Nevertheless, heavy fuel dominates the market today, and order books almost exclusively feature fossil LNG ships. More and more ships are shore power capable, but actual usage is still very low. Hurtigruten, Hapag Lloyd Cruises and Ponant score well with heavy oil phase-out and shore power. On the other hand, smaller expedition vessels on a per passenger basis do not have a better environmental balance. Since there are often far fewer passengers on board the ships in the expedition segment. In addition, an expedition cruise is often accompanied by a flight to the other end of the world. Thus, the personal environmental footprint is finally ruined.  Moreover, they are often traveling to particularly sensitive regions of the world.

 

Sönke Diesener, adds: "The winner Hurtigruten shows that cruises on fixed routes in coastal waters make the necessary climate and environmental measures more predictable and thus easier to implement.
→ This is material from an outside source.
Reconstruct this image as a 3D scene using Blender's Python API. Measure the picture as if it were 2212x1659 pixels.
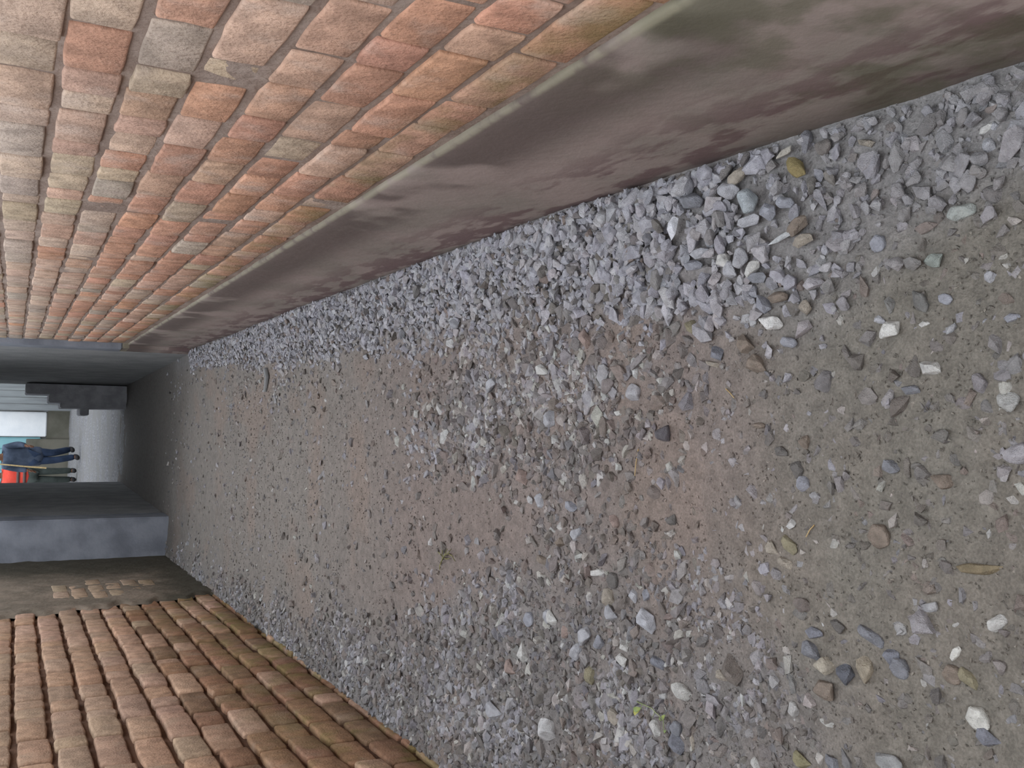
import bpy, bmesh, math, random
import numpy as np
from mathutils import Vector, Matrix, Euler
C = bpy.context.scene.collection
for o in list(bpy.data.objects): bpy.data.objects.remove(o, do_unlink=True)
rnd = random.Random(11); rng = np.random.default_rng(7)

# ------------------------------------------------------------------ camera (phone held sideways: image left = world up)
F, H, RHO, VP = 2050., 1.25, 0.040, (-92., -1078.)
p1 = np.array([VP[0], VP[1], F]); dd = np.array([math.cos(RHO), math.sin(RHO), 0])
nn = np.cross(p1, dd); nn /= np.linalg.norm(nn)
if nn[1] < 0: nn = -nn
fw = p1/np.linalg.norm(p1); rt = np.cross(nn, fw)
M = np.array([rt, fw, -nn])                    # rows: world X, Y, Z in (right, down, forward) of the upright view
cam = bpy.data.cameras.new('camera'); co = bpy.data.objects.new('camera', cam); C.objects.link(co)
cx, cy, cz = M[:, 1], M[:, 0], -M[:, 2]
co.matrix_world = Matrix(((cx[0], cy[0], cz[0], 0), (cx[1], cy[1], cz[1], 0), (cx[2], cy[2], cz[2], H), (0, 0, 0, 1)))
cam.sensor_width = 36; cam.lens = 36*F/2212; cam.clip_start = .02; cam.clip_end = 300
sc = bpy.context.scene; sc.camera = co

def ground(x, y, z=0.):
    d = M @ np.array([829.5-y, x-1106., F]); t = (z-H)/d[2]; return d[0]*t, d[1]*t
def project(P):
    P = np.atleast_2d(np.asarray(P, float)) - np.array([0, 0, H])
    c = P @ M
    return c[:, 1]/c[:, 2]*F+1106, 829.5-c[:, 0]/c[:, 2]*F, c[:, 2]

# ------------------------------------------------------------------ sky, exposure
w = bpy.data.worlds.new('sky'); sc.world = w; w.use_nodes = True
bg = w.node_tree.nodes['Background']; bg.inputs[0].default_value = (.86, .93, 1.0, 1); bg.inputs[1].default_value = 1.6
sc.view_settings.view_transform = 'Standard'; sc.view_settings.look = 'None'
sc.view_settings.gamma = 1; sc.view_settings.exposure = 0.86
sc.view_settings.use_curve_mapping = False
sc.cycles.max_bounces = 6; sc.cycles.diffuse_bounces = 4

# ------------------------------------------------------------------ helpers
def lin(r, g, b):
    f = lambda c: (c/255/12.92) if c/255 <= .04045 else ((c/255+.055)/1.055)**2.4
    return (f(r), f(g), f(b), 1.)
def soft(pal, t, a):
    """pull a palette towards one tone: old, dusty material"""
    return [tuple(c[i]*(1-a)+t[i]*a for i in range(3))+(1.,) for c in pal]
def tag(o, label=None, cat=None, group=None, kind=None):
    if label: o['label'] = label
    if cat: o['category'] = cat
    if group: o['group'] = group
    if kind: o['kind'] = kind
    return o
def link(name, me, parent=None):
    o = bpy.data.objects.new(name, me); C.objects.link(o)
    if parent: o.parent = parent
    return o
def np_mesh(name, V, Fs, mat=None, smooth=False, col=None):
    """V (n,3); Fs array (m,k) of equal faces"""
    me = bpy.data.meshes.new(name); V = np.asarray(V, np.float32); Fs = np.asarray(Fs, np.int32)
    m, k = Fs.shape
    me.vertices.add(len(V)); me.vertices.foreach_set('co', V.ravel())
    me.loops.add(m*k); me.loops.foreach_set('vertex_index', Fs.ravel())
    me.polygons.add(m); me.polygons.foreach_set('loop_start', np.arange(0, m*k, k, dtype=np.int32))
    me.polygons.foreach_set('use_smooth', np.full(m, smooth))
    if col is not None:
        a = me.color_attributes.new('tint', 'FLOAT_COLOR', 'POINT'); a.data.foreach_set('color', np.asarray(col, np.float32).ravel())
    me.update(calc_edges=True); me.validate()
    if mat: me.materials.append(mat)
    return me
def grid_faces(nu, nv):
    i = np.arange(nu*nv).reshape(nu, nv)
    return np.stack([i[:-1, :-1], i[1:, :-1], i[1:, 1:], i[:-1, 1:]], -1).reshape(-1, 4)
def empty(name, loc=(0, 0, 0)):
    o = bpy.data.objects.new(name, None); C.objects.link(o); o.location = loc; o.empty_display_size = .1; return o

_perm = rng.random((256, 256)).astype(np.float32)
def vnoise(x, y):
    xi = np.floor(x).astype(int); yi = np.floor(y).astype(int); fx = x-xi; fy = y-yi
    fx = fx*fx*(3-2*fx); fy = fy*fy*(3-2*fy)
    g = lambda a, b: _perm[a % 256, b % 256]
    return ((g(xi, yi)*(1-fx)+g(xi+1, yi)*fx)*(1-fy)+(g(xi, yi+1)*(1-fx)+g(xi+1, yi+1)*fx)*fy)*2-1
def fbm(x, y, f=1., octv=4, seed=0., gain=.5):
    s = 0; a = 1.; t = 0
    for i in range(octv):
        s = s+a*vnoise(x*f+seed*17.3+i*31.7, y*f+seed*7.9+i*13.1); t += a; a *= gain; f *= 2.03
    return s/t
def smooth(a, b, x): t = np.clip((x-a)/(b-a), 0, 1); return t*t*(3-2*t)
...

But it also shows that strict regulation helps. Norway has had a strict nitrogen oxide regime since 2007, and certain fjords may only be navigated by zero-emission ships soon. Thus, we need strict regulation across the board to force analogous development throughout the industry. This includes a general ban on heavy fuel oil, mandatory use of shore-side electricity, an e-fuels quota as well as stricter efficiency requirements and the large-scale designation of zero- and low-emission areas at sea."